My friend has a story for you, and it’s a masterpiece in airport absurdity. It all begins in Santiago, where passport control is apparently a dystopian experiment in patience. The electronic kiosks? Strictly for Chileans, because heaven forbid foreigners speed things up. Instead, they’re herded into a line so long it might have its own zip code. She counted 33 manned kiosks—because what else do you do in an endless line?—but only four were actually manned. Naturally.
When she finally reaches the front, the guy directing traffic is busy scrolling Instagram or whatever until she interrupts his zen. He barks a number at her in lightning-fast Spanish, which she doesn’t catch. She asks him to repeat, and he actually looks up this time (progress!) to shout it again. Still no clue. She asks again, and this time he raises two fingers and glares at her. Simple enough, right? Except… there is no #2 kiosk.

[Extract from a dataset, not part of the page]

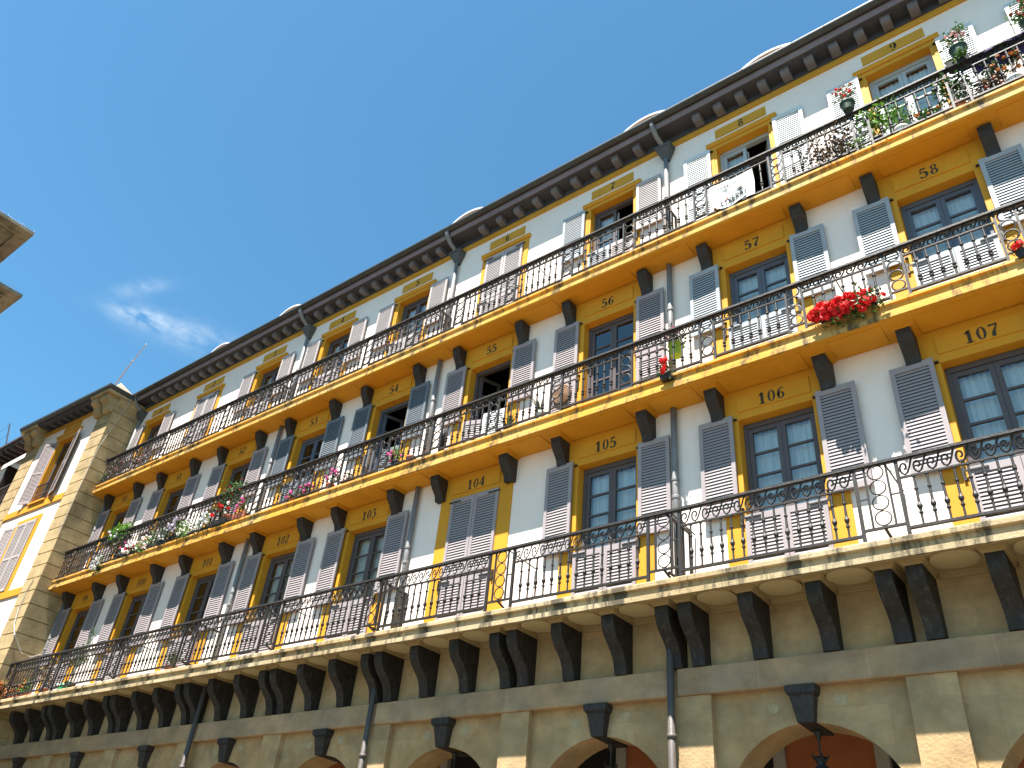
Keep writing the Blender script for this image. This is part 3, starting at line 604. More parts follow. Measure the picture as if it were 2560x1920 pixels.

At this point, it’s a game of airport roulette. She picks a kiosk and hopes Señor Glares-a-Lot is too engrossed in his phone to notice. Victory!
There was already an issue with the airline check-in. The agent there? She could write the textbook on “not my problem” customer service. Minimal words, zero eye contact, maximum indifference. When asked about lounge access, she mumbles “Pacifico Lounge” and waves her off like she’s directing traffic, not humans.

Now begins the epic Hunger Games: Lounge Edition. There are FOUR lounges, each tied to a gate, but here’s the catch: the airport doesn’t tell you your gate until the very last second. Unless you’re clairvoyant, good luck picking the right one. So she takes a 10-minute hike to one lounge, only to be told she needs the lounge near the E gates—basically on the other side of the Andes.
By now, she’s cranky, sweaty, and reconsidering all her life choices. But hey, she finally finds the lounge! Victory? Not so fast. They want her boarding pass and her passport. Why? Blank stares. She asks again. Still blank. Finally, one brave soul explains they send her name and passport number to the airline. She asks why—because who wouldn’t?—and the response is more blank stares and rising irritation. Fine. Whatever. Her companion is hungry, so they hand over their passports, dignity, and will to live.
Here’s the kicker: The harder it is to get into a lounge, the crappier it usually is. This one? Cold cuts, sad cheese slices, and vibes colder than the meat tray. Starbucks saved the day with a latte, and now, she’s calm. Well, calmer. Until she writes this all down and relives the horror.
Next up, she decided it was time to grab a T-shirt for a friend at one of those airport souvenir shops. You know the type—everything overpriced, but somehow still irresistible. As she is browsing, a sales associate swoops in like a caffeinated mosquito, asking if we like the shirts. My friend mutters a non-committal “yes” and casually sidestep, attempting the classic fade-into-the-background maneuver.
But no, she’s got other plans. With the enthusiasm of someone auditioning for a telemarketing role, she gestures to a gigantic sign (seriously, it’s practically a billboard) that says, “Buy 2, Get 1 Free!” Clearly, my friend already had seen it, unless she was blind or just landed from Mars. So, she politely declines and tries to resume the delicate art of shirt selection.

Yet, like a boomerang of persistence, the sales person is back. Hovering. Smiling. Asking, “What can I do for you?” At this point, my friend’s patience has gone through security and boarded the flight without her. She glances at her, and before she can stop myself, blurt out, “You can leave me alone!”
The shock on her face could’ve earned my friend an Oscar. She backs away like my friend just revealed she was carrying an emotional support velociraptor. Admittedly, my friend might have said it a tad loud…
This whole situation brought me back to that time in Branson, Missouri—America’s favorite blend of theme park vibes and midlife crises. I was still living in Holland then, completely unprepared for the Disney-on-cornfields chaos of that bustling little town. While shopping in some local outlet, the cheery cashier asked me how I was enjoying Branson. Without skipping a beat, I declared, “I hate it!”
Cue my partner, who swooped in like a Dutch diplomat at a crisis summit, explaining, “Oh, he’s Dutch. He can’t help it!” And then—because apparently honesty wasn’t the best policy that day—I got a mini lecture about cultural sensitivity and how I shouldn’t scare the locals. Lesson learned: sometimes, it’s better to just smile, nod, and pray for an escape route.